Ending the Monopoly of Violence
Giuliano Amato 13 October 2011

We properly talked about revolts not always becoming revolutions which means that people may revolt in various contexts but only in some cases they succeed in subverting the existing set of power. Generally we think of revolutions as sequences of events that have their peak in the conquest of the royal building and the arrest or killing of the previous ruler: the satisfaction in this final act is something to be considered, politics can be cruel, even though this has not happened in these recent cases. In Tunisia Ben Ali unexpectedly left the country so there was not even the opportunity to arrest the ruler, while Mubarak resigned after the growing protests in the squares. He had spoken to the Egyptians as if they were his brothers and sons but in a few hours he was forced to realize they did consider themselves neither brothers nor sons. Gheddafi is still there instead.

What does trigger the transformation of a revolt into a revolution? How does the reaction of the preexisting set of power influence the whole sequence? How may external actors interfere with the events? Quite clearly the Us played a crucial role in what happened in Egypt while they had no role in Tunisia and an uncertain role in the case of Lybia.

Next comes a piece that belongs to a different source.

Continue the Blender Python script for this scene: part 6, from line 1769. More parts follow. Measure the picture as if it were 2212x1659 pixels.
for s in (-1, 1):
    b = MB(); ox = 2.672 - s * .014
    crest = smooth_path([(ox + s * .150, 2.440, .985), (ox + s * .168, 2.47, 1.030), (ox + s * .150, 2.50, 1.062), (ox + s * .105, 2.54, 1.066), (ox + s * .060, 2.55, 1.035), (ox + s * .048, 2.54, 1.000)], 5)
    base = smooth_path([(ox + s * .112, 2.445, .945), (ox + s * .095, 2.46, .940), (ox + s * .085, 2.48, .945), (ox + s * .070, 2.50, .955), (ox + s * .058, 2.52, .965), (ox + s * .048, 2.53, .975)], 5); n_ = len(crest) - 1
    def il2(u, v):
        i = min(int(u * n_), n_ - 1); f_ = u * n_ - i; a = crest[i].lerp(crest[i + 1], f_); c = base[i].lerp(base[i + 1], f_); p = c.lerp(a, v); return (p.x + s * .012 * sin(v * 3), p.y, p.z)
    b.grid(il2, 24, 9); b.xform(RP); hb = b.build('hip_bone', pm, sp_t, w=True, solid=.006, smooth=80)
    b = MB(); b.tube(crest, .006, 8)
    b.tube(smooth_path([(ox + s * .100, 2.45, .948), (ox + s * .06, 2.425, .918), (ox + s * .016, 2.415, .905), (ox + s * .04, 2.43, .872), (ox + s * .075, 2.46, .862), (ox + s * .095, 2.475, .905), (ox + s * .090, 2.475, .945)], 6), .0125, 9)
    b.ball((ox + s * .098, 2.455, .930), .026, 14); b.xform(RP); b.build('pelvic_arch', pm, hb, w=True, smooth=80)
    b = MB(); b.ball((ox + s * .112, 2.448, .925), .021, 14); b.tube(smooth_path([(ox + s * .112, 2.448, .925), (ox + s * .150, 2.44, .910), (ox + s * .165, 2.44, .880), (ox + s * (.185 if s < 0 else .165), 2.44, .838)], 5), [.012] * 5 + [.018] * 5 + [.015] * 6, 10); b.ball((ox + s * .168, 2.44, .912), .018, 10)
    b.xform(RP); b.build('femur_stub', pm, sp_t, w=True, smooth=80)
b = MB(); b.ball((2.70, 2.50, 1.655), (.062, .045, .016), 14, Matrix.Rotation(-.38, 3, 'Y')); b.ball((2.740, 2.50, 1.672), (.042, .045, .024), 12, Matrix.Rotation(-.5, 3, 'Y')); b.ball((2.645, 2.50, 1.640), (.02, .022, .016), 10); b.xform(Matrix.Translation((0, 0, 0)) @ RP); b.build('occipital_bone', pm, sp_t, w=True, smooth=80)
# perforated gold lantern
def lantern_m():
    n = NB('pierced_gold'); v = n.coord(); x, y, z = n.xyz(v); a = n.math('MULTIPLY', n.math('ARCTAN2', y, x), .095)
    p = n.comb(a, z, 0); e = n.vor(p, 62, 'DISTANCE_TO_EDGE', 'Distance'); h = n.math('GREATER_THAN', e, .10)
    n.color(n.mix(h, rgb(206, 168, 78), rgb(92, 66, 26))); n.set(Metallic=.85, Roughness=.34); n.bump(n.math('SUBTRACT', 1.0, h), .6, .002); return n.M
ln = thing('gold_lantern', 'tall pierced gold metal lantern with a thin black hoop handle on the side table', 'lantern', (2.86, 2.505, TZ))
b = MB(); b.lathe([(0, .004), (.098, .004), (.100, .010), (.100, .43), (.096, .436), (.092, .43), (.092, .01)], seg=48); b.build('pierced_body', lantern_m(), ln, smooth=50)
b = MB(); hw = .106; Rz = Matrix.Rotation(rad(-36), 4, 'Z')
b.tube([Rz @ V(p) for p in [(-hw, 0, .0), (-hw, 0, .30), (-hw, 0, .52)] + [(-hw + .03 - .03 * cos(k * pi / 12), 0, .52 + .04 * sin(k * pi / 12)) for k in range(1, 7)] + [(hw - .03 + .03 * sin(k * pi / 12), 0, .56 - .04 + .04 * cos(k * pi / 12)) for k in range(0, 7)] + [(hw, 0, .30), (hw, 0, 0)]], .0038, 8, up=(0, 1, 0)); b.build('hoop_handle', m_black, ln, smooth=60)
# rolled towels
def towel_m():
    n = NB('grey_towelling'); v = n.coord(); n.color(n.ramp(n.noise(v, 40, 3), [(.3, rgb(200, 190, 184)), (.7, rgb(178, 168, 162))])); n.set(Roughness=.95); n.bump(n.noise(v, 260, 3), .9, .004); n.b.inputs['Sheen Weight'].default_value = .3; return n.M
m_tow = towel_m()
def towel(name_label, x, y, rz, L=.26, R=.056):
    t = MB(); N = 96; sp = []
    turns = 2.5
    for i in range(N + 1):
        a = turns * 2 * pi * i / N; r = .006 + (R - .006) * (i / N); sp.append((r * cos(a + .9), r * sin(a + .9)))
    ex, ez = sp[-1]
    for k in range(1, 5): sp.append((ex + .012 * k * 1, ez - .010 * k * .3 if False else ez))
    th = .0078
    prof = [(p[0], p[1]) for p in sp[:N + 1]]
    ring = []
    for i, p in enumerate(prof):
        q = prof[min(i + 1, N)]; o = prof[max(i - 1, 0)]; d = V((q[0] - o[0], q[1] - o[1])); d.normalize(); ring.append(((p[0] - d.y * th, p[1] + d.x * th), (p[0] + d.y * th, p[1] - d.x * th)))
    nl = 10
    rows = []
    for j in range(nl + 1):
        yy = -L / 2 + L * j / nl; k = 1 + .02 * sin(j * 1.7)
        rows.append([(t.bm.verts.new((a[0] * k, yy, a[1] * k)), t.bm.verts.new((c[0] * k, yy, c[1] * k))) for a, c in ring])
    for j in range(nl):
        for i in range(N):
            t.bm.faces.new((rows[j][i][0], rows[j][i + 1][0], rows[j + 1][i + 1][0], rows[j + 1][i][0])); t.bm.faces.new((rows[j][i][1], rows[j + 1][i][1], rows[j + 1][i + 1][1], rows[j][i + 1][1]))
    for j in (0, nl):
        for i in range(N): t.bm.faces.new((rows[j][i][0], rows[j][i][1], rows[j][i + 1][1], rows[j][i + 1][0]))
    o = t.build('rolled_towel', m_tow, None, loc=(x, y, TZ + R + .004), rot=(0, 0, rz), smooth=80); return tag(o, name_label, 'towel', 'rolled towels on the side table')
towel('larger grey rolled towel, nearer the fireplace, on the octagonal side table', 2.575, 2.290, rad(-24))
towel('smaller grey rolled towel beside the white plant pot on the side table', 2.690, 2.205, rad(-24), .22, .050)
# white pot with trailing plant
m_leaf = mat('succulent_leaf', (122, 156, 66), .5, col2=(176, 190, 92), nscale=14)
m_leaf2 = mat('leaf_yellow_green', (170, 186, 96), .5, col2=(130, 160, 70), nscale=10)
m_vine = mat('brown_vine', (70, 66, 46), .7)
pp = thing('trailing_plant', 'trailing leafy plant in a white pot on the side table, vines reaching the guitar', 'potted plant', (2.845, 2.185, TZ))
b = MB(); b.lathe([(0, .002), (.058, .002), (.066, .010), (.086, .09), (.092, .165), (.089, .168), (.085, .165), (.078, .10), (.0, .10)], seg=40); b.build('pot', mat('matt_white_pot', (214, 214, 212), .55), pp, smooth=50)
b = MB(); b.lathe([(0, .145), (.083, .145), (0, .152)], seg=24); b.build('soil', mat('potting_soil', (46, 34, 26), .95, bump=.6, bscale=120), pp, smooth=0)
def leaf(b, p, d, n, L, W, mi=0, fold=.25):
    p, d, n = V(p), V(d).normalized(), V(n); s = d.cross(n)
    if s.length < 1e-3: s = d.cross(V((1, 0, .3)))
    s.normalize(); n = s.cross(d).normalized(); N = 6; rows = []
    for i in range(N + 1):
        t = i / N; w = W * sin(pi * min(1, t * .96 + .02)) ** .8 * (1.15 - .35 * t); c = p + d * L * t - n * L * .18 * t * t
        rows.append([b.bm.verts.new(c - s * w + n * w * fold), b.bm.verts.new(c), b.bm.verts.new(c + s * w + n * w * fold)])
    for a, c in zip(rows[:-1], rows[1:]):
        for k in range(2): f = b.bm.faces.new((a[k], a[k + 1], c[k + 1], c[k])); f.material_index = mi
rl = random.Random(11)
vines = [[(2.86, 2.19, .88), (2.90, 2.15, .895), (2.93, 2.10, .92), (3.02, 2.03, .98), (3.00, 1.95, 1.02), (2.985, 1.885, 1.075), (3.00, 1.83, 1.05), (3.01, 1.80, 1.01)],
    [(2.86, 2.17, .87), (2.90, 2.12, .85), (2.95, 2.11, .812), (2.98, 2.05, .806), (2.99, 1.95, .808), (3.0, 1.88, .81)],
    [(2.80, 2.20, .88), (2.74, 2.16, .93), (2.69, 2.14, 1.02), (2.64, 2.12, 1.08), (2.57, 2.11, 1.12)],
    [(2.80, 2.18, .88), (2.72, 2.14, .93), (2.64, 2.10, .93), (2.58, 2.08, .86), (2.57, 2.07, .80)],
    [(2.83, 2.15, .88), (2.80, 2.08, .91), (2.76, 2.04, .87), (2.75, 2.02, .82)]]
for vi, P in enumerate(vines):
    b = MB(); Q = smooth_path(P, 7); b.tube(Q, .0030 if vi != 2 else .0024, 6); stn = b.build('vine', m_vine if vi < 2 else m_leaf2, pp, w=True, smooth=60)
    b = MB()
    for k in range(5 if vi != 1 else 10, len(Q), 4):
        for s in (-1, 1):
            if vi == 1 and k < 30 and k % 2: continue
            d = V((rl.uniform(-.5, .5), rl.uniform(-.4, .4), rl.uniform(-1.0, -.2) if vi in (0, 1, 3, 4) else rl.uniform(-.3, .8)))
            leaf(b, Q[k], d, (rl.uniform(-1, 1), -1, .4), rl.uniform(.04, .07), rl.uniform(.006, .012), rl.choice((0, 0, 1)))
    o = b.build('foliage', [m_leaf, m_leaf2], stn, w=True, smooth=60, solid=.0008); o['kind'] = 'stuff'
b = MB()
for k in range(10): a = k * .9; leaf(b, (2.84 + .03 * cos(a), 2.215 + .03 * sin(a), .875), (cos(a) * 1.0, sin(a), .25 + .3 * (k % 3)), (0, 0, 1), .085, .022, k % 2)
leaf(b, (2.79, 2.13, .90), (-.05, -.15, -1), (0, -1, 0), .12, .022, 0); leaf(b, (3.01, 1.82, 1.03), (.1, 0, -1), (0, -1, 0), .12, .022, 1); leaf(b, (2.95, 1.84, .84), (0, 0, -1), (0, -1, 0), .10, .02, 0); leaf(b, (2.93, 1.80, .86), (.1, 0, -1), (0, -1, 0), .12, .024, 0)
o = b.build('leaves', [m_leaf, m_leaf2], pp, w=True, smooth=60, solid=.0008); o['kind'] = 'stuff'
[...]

Something to be said at the outset is that the doctrines according to which Arab or Muslim countries are incompatible with democracy are wiped out. Larry Diamond wrote a few months ago that also independently from oil- his basic doctrine is that countries relying on oil and not on taxes for public works and employment don’t need a democracy- these autocracies have so many means to prevent dissent that is impossible to start a successful process to remove them. This has proved to be wrong. Inequality and a visible corruption have been enough to start that process. Inequality had existed for years both in Tunisia and in Egypt, but the visibility and the consequent awareness of corruption has made them suddenly unbearable. To this effect the new means of communication (but also the TV in Egypt) have played a crucial role.

I can accept my poor life but I can’t accept what you steal from me, this is the correct interpretation of the fact also supported by the reactions that we have in our democratic regimes. Let’s consider Italy: our Prime Minister likes being wild in many ways and many react by saying “Happy man, he can afford it” (as long he’s using his own money). People may consider his conduct to be not appropriate, but you won’t have revolts for that. However, if one of his ministers is using an aircraft of the government to go to Milan for a football match, this becomes a national case. Using the money of the citizens for not appropriate ends is more unacceptable than other though negative attitudes.

Inequalities, corruption and the technologies making people aware of both of them are the main explanations of successful revolts. How the rulers react is a second important factor, for they may withstand the protests. Rulers in Tunisia and Egypt realized that the police forces were not arresting the protestors but siding them. Consequently they were forced to surrender. Do not forget that the essence of the State is the monopoly of violence; what happened in these two countries was a deep erosion of this monopoly accompanied by a loss of the previous political control on what had remained. To the contrary Gheddafi succeeded in preserving a good piece of it, Lybia has become a competitive market as to the use of violence and as a result you don’t have a successful revolution there but a civil war where the previous leader still has cards to play.

The last point to be considered is the external actors’ role. Without the relationship between the Us government and the Egyptian army we should wonder if the results were to be the same. For years the US had been giving money to the Egyptian army for reasons of regional strategy. Due to the consequent relationship the army was the interlocutor of the Americans and became a very effective channel for them to exercise their own influence.